— BEGIN Information provided —

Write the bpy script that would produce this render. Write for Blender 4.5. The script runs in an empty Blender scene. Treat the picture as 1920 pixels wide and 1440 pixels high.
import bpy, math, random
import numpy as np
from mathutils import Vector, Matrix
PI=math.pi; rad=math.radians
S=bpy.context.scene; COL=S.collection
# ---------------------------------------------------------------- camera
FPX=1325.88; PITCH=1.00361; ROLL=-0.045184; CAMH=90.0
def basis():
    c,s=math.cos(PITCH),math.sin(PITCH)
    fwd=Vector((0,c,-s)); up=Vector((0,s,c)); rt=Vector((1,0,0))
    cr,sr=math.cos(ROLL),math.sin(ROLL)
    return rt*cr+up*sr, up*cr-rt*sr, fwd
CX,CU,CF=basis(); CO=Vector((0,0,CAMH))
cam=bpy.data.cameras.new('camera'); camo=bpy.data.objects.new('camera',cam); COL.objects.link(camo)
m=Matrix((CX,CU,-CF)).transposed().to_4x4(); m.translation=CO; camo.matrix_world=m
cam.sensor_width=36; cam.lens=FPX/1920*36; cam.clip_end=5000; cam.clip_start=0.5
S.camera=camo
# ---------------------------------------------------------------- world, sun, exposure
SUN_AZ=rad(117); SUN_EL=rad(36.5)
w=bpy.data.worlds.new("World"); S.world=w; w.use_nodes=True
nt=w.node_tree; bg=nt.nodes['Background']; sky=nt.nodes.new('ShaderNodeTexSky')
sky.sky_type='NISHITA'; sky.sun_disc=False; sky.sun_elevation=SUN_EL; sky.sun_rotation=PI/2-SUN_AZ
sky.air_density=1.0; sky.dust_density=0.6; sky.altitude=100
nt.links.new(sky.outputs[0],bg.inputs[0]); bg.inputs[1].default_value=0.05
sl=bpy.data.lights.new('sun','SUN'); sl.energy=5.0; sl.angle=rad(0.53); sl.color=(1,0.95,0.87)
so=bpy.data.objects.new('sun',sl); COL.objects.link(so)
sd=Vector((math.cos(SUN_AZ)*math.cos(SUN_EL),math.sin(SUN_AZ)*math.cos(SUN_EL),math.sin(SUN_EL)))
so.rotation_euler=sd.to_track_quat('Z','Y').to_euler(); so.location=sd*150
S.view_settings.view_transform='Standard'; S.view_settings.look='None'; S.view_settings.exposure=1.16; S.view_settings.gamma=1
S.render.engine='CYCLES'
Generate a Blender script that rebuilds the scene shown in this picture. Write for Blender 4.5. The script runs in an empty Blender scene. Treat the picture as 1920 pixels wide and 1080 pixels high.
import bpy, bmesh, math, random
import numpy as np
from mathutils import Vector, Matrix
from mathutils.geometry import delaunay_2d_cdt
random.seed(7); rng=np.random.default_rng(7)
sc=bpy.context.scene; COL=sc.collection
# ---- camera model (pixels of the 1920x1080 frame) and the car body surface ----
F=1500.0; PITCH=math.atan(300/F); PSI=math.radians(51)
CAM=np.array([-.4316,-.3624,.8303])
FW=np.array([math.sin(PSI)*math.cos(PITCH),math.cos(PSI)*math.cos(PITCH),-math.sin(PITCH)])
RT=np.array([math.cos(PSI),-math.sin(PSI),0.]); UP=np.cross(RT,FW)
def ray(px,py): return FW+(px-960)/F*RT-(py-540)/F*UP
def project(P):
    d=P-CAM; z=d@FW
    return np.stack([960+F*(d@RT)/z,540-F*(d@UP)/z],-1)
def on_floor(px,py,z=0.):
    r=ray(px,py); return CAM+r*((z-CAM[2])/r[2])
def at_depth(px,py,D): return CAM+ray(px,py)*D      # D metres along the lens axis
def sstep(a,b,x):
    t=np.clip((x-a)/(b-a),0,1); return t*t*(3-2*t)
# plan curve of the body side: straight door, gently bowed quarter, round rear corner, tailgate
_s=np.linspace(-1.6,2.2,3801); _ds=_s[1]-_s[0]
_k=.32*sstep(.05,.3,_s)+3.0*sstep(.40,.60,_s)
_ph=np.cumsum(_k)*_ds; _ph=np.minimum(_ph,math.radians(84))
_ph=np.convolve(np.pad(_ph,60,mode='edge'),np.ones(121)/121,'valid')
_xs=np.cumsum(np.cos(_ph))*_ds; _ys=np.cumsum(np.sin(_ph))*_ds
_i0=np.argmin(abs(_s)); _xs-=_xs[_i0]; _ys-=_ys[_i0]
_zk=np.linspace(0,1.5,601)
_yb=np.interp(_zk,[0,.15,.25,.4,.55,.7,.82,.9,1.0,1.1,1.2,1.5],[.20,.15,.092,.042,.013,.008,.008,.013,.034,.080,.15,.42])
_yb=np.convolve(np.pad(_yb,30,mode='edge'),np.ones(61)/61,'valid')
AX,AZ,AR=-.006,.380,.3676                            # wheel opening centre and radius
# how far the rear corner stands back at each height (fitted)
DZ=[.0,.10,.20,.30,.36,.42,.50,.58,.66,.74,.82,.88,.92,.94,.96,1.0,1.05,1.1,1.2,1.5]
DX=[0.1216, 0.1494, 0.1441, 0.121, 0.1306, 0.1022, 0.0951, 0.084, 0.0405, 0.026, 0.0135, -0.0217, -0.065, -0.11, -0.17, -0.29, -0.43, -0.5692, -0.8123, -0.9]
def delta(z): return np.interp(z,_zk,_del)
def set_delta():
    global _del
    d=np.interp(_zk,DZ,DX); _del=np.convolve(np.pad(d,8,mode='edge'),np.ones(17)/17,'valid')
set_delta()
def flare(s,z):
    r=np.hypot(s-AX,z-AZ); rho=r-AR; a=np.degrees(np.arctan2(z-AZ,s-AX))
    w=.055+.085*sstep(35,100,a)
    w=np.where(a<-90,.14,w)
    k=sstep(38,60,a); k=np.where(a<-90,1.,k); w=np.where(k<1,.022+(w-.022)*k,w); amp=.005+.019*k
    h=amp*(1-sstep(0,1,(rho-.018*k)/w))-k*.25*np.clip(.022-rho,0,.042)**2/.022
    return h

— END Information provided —

*Task directions:*
Repeat all the records. Match each line exactly.

*The completed task:*
Write the bpy script that would produce this render. Write for Blender 4.5. The script runs in an empty Blender scene. Treat the picture as 1920 pixels wide and 1440 pixels high.
import bpy, math, random
import numpy as np
from mathutils import Vector, Matrix
PI=math.pi; rad=math.radians
S=bpy.context.scene; COL=S.collection
# ---------------------------------------------------------------- camera
FPX=1325.88; PITCH=1.00361; ROLL=-0.045184; CAMH=90.0
def basis():
    c,s=math.cos(PITCH),math.sin(PITCH)
    fwd=Vector((0,c,-s)); up=Vector((0,s,c)); rt=Vector((1,0,0))
    cr,sr=math.cos(ROLL),math.sin(ROLL)
    return rt*cr+up*sr, up*cr-rt*sr, fwd
CX,CU,CF=basis(); CO=Vector((0,0,CAMH))
cam=bpy.data.cameras.new('camera'); camo=bpy.data.objects.new('camera',cam); COL.objects.link(camo)
m=Matrix((CX,CU,-CF)).transposed().to_4x4(); m.translation=CO; camo.matrix_world=m
cam.sensor_width=36; cam.lens=FPX/1920*36; cam.clip_end=5000; cam.clip_start=0.5
S.camera=camo
# ---------------------------------------------------------------- world, sun, exposure
SUN_AZ=rad(117); SUN_EL=rad(36.5)
w=bpy.data.worlds.new("World"); S.world=w; w.use_nodes=True
nt=w.node_tree; bg=nt.nodes['Background']; sky=nt.nodes.new('ShaderNodeTexSky')
sky.sky_type='NISHITA'; sky.sun_disc=False; sky.sun_elevation=SUN_EL; sky.sun_rotation=PI/2-SUN_AZ
sky.air_density=1.0; sky.dust_density=0.6; sky.altitude=100
nt.links.new(sky.outputs[0],bg.inputs[0]); bg.inputs[1].default_value=0.05
sl=bpy.data.lights.new('sun','SUN'); sl.energy=5.0; sl.angle=rad(0.53); sl.color=(1,0.95,0.87)
so=bpy.data.objects.new('sun',sl); COL.objects.link(so)
sd=Vector((math.cos(SUN_AZ)*math.cos(SUN_EL),math.sin(SUN_AZ)*math.cos(SUN_EL),math.sin(SUN_EL)))
so.rotation_euler=sd.to_track_quat('Z','Y').to_euler(); so.location=sd*150
S.view_settings.view_transform='Standard'; S.view_settings.look='None'; S.view_settings.exposure=1.16; S.view_settings.gamma=1
S.render.engine='CYCLES'
Generate a Blender script that rebuilds the scene shown in this picture. Write for Blender 4.5. The script runs in an empty Blender scene. Treat the picture as 1920 pixels wide and 1080 pixels high.
import bpy, bmesh, math, random
import numpy as np
from mathutils import Vector, Matrix
from mathutils.geometry import delaunay_2d_cdt
random.seed(7); rng=np.random.default_rng(7)
sc=bpy.context.scene; COL=sc.collection
# ---- camera model (pixels of the 1920x1080 frame) and the car body surface ----
F=1500.0; PITCH=math.atan(300/F); PSI=math.radians(51)
CAM=np.array([-.4316,-.3624,.8303])
FW=np.array([math.sin(PSI)*math.cos(PITCH),math.cos(PSI)*math.cos(PITCH),-math.sin(PITCH)])
RT=np.array([math.cos(PSI),-math.sin(PSI),0.]); UP=np.cross(RT,FW)
def ray(px,py): return FW+(px-960)/F*RT-(py-540)/F*UP
def project(P):
    d=P-CAM; z=d@FW
    return np.stack([960+F*(d@RT)/z,540-F*(d@UP)/z],-1)
def on_floor(px,py,z=0.):
    r=ray(px,py); return CAM+r*((z-CAM[2])/r[2])
def at_depth(px,py,D): return CAM+ray(px,py)*D      # D metres along the lens axis
def sstep(a,b,x):
    t=np.clip((x-a)/(b-a),0,1); return t*t*(3-2*t)
# plan curve of the body side: straight door, gently bowed quarter, round rear corner, tailgate
_s=np.linspace(-1.6,2.2,3801); _ds=_s[1]-_s[0]
_k=.32*sstep(.05,.3,_s)+3.0*sstep(.40,.60,_s)
_ph=np.cumsum(_k)*_ds; _ph=np.minimum(_ph,math.radians(84))
_ph=np.convolve(np.pad(_ph,60,mode='edge'),np.ones(121)/121,'valid')
_xs=np.cumsum(np.cos(_ph))*_ds; _ys=np.cumsum(np.sin(_ph))*_ds
_i0=np.argmin(abs(_s)); _xs-=_xs[_i0]; _ys-=_ys[_i0]
_zk=np.linspace(0,1.5,601)
_yb=np.interp(_zk,[0,.15,.25,.4,.55,.7,.82,.9,1.0,1.1,1.2,1.5],[.20,.15,.092,.042,.013,.008,.008,.013,.034,.080,.15,.42])
_yb=np.convolve(np.pad(_yb,30,mode='edge'),np.ones(61)/61,'valid')
AX,AZ,AR=-.006,.380,.3676                            # wheel opening centre and radius
# how far the rear corner stands back at each height (fitted)
DZ=[.0,.10,.20,.30,.36,.42,.50,.58,.66,.74,.82,.88,.92,.94,.96,1.0,1.05,1.1,1.2,1.5]
DX=[0.1216, 0.1494, 0.1441, 0.121, 0.1306, 0.1022, 0.0951, 0.084, 0.0405, 0.026, 0.0135, -0.0217, -0.065, -0.11, -0.17, -0.29, -0.43, -0.5692, -0.8123, -0.9]
def delta(z): return np.interp(z,_zk,_del)
def set_delta():
    global _del
    d=np.interp(_zk,DZ,DX); _del=np.convolve(np.pad(d,8,mode='edge'),np.ones(17)/17,'valid')
set_delta()
def flare(s,z):
    r=np.hypot(s-AX,z-AZ); rho=r-AR; a=np.degrees(np.arctan2(z-AZ,s-AX))
    w=.055+.085*sstep(35,100,a)
    w=np.where(a<-90,.14,w)
    k=sstep(38,60,a); k=np.where(a<-90,1.,k); w=np.where(k<1,.022+(w-.022)*k,w); amp=.005+.019*k
    h=amp*(1-sstep(0,1,(rho-.018*k)/w))-k*.25*np.clip(.022-rho,0,.042)**2/.022
    return h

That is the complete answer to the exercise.